As the oldest resident and the lottery’s most vocal proponent, Old Man Warner represents strict adherence to tradition. The younger townsfolk are nervous and solemn during the ceremony. Some, like the Watson boy, seem to have reservations about participating. In contrast, Old Man Warner proudly proclaims that he has been through 77 lotteries. For him, the lottery is necessary for the town’s survival. He is unable to envision a world without the lottery. Mr. and Mrs. Adams mention that other towns have given up the lottery. Old Man Warner claims that this will lead to nothing but trouble. He is scornful towards younger people, claiming that “nothing is good enough for them.” His resistance to change echoes the town’s steadfast upholding of the lottery as a tradition.

No one, even Old Man Warner, knows exactly when or why the lottery began. This sense of timelessness gives it power. Since they do not know why it began, they cannot be certain of what will happen if they stop it. Instead, they cling to it for fear that “trouble” will happen if they break with tradition. The culture of the town seems structured around the idea that the lottery is necessary for survival. Their unwillingness to question the lottery as a tradition suggests that change is a fundamental human fear. They would prefer to continue their brutal tradition rather than risk losing a longstanding part of their culture.

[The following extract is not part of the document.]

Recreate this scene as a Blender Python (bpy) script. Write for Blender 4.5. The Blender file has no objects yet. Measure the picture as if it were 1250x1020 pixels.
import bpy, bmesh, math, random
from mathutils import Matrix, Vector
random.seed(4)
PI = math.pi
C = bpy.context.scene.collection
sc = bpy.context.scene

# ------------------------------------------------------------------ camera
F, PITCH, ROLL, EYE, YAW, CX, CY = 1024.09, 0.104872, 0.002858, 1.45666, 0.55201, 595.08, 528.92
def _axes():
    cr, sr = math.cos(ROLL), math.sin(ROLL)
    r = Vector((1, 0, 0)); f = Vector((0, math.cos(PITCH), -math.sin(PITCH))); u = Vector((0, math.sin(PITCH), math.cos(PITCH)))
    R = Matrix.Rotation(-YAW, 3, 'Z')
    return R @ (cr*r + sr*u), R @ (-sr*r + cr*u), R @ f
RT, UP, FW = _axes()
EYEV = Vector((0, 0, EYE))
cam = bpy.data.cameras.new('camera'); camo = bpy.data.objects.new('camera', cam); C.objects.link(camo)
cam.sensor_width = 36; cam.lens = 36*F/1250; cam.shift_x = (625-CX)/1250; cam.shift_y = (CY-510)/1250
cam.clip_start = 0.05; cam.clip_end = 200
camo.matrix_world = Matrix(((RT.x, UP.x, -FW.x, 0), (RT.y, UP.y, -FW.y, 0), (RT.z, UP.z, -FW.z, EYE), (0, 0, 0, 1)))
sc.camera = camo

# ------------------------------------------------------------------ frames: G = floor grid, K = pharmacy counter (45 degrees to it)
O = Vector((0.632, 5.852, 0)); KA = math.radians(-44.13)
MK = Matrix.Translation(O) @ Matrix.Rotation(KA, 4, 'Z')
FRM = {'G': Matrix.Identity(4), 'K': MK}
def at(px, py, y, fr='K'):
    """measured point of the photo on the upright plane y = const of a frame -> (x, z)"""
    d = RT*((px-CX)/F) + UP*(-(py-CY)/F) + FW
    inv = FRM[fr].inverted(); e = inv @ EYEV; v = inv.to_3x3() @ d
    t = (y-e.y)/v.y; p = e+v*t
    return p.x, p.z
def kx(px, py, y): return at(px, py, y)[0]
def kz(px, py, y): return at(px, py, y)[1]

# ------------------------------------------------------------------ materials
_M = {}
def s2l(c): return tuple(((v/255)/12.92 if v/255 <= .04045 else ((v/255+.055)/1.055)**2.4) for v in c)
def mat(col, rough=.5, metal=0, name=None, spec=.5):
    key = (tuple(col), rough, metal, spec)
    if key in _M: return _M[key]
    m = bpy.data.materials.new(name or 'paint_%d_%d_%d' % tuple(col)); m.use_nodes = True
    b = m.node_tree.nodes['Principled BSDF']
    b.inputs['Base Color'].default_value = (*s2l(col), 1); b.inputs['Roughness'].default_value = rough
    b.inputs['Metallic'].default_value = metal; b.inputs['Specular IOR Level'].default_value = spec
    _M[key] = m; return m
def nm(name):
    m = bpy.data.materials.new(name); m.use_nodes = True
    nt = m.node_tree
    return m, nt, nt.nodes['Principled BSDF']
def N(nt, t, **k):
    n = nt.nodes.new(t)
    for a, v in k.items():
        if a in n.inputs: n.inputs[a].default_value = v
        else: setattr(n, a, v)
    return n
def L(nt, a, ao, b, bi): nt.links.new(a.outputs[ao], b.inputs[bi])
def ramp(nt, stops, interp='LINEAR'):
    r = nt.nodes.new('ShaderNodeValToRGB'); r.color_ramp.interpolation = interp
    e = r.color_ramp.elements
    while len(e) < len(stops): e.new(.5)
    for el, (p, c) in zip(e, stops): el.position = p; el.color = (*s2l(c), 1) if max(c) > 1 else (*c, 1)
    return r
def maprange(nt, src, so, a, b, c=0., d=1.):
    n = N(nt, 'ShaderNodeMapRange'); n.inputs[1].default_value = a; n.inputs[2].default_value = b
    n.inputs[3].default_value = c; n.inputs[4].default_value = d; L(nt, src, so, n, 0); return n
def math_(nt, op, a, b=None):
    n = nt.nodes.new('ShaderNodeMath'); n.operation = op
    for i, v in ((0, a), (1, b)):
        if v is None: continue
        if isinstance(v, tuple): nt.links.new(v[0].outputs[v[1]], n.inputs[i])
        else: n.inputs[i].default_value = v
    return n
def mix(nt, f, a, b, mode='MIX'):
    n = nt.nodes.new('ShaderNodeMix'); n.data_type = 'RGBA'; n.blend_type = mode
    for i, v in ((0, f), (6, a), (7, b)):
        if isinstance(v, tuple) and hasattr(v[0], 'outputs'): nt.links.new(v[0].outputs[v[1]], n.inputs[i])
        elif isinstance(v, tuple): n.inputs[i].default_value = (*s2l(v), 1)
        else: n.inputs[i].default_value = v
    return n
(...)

However, the townspeople's adherence to tradition is inconsistent. For example, they refuse to make a new box, but they were willing to switch to paper over wood chips. They are reluctant to let a woman draw for her household, yet they have long since dispensed with the ceremonial rituals. This inconsistency suggests that tradition for the sake of tradition is meaningless. The townsfolk agreed to start using paper over traditional wood chips because the population of the town had grown. Through this detail, Jackson suggests that as the cultural context of the world changes, so should its traditions. While the wood chips made sense for a smaller population, they do not for a larger one. Similarly, just as the lottery used to make sense, an increasing number of villages are questioning its presence in a more modern world. Jackson uses “The Lottery” to ask readers to question the traditions of the world around them.

Expert Q&A

The village's continued participation in the lottery and its underlying purpose

The village continues to participate in the lottery primarily out of tradition and an unexamined adherence to the past. Despite losing the original paraphernalia and forgetting parts of the ritual, the villagers persist because it's what they've always done. This blind routine is reinforced by irrational fears, such as Old Man Warner's belief that ending the lottery would lead to chaos and poor harvests.